Thursday, May 20, 2021

When Your Daughter Finds a Statue and Challenges All You Know: A Belated Mother's Day Post on (Indigenous) Womanhood

A few week's ago, our family went for a Mother’s Day walk along the Schuylkill River trail in Philadelphia. Among all the art, historical storyboards, gardens, skate park, and graffiti, were an abundance of statues- mostly celebrating white male “contributions” to this nation. Shocker. 

Then there was this one, which encompasses strength, resilience, resistance, and a “we can do all the things” spirit. I confess, I have run past this statue infinite times. I have never once stopped to ponder the significance. I don't think I actually knew it was there at all. It took my ten-year-old daughter to linger in the subversive structure as ode to peoples long oppressed, whose ancestry names so many of the places throughout Greater Philadelphia. Contrasted to the over-feminization with pink, tired gender stereotypes and binary tropes often associated with Mother's Day, I believe Boyle’s description of “Stone Age in America” (1887) says it better:

“You’ll see a bear cub at the Native American woman’s foot, but in effect, you have to look at her threats being governmental and military. The least of her worries would be a bear.”  (Read more here.)

Yes! to this brand of motherhood, which works against the many forms of injustices, isms, and oppressions in a still-very-much patriarchal world- all the while caring for their own families.

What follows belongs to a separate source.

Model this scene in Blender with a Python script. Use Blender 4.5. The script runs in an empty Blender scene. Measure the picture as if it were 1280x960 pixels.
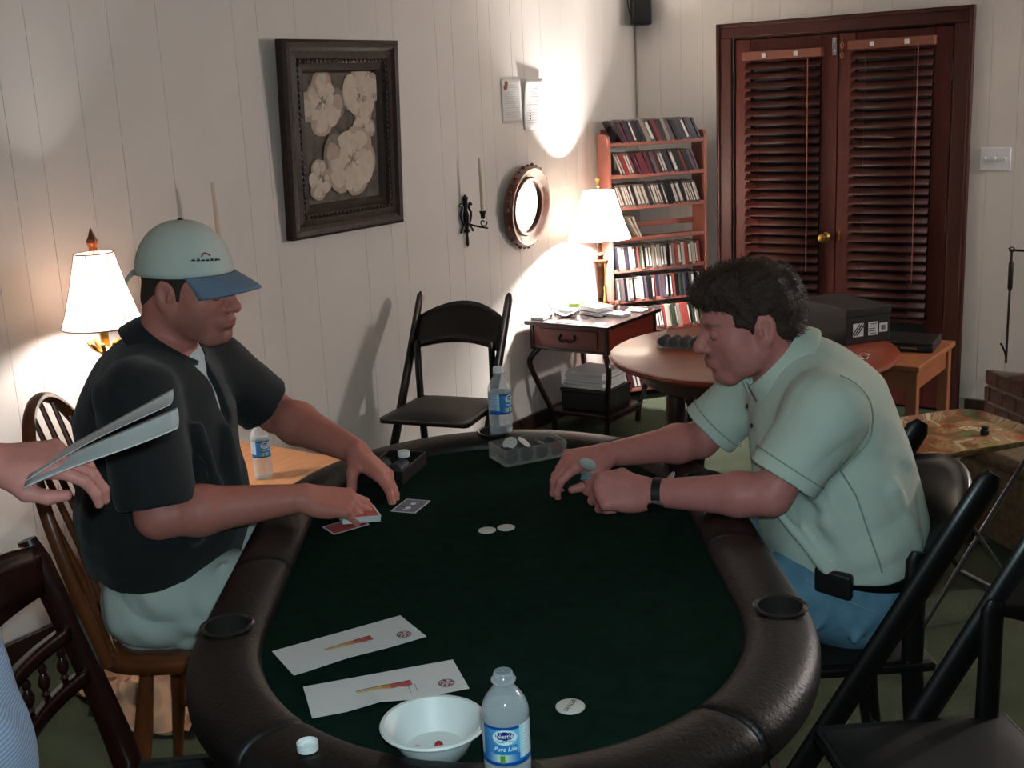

Yes! to this bold elevation of indigenous peoples, especially women, whose stories cry out from this land that is not our land. Yes! to these narratives that often go, not so much untold, rather unheard and dismissed in the name of Western White propaganda of colonization. We must be better at this truth telling, which is often modeled best by the soft hearts and prophetic imaginations of our youngest, children who dare pause and ponder bronze beings on trails previously traveled yet ignored by generations before them. This is our broken, beautiful, and tragic history we must sit with and and learn from- even when on family walks along the river. Kaitlin B. Curtice uncovers this confessional and reconciliatory wisdom in a book our Presbytery is presently reading, Kaitlin B. Curtice, Native: Identity and Belonging, and Rediscovering God:

"In my life, journeying has meant telling the truth, coming to terms with the trauma in my own story, and leaning into the trauma and pain of others with honest listening so that, together, we learn how to be a people who walk alongside one another in order to heal." 

So how might we work towards such truth telling, story sharing, and celebrating of our indigenous siblings past and present, whose land we call home. In so doing may we acknowledge the trauma and pain, courage and resilience able to lead us towards justice and healing across intersectional lines related to gender, ethnicity, culture, orientation, race, religion, and so much more.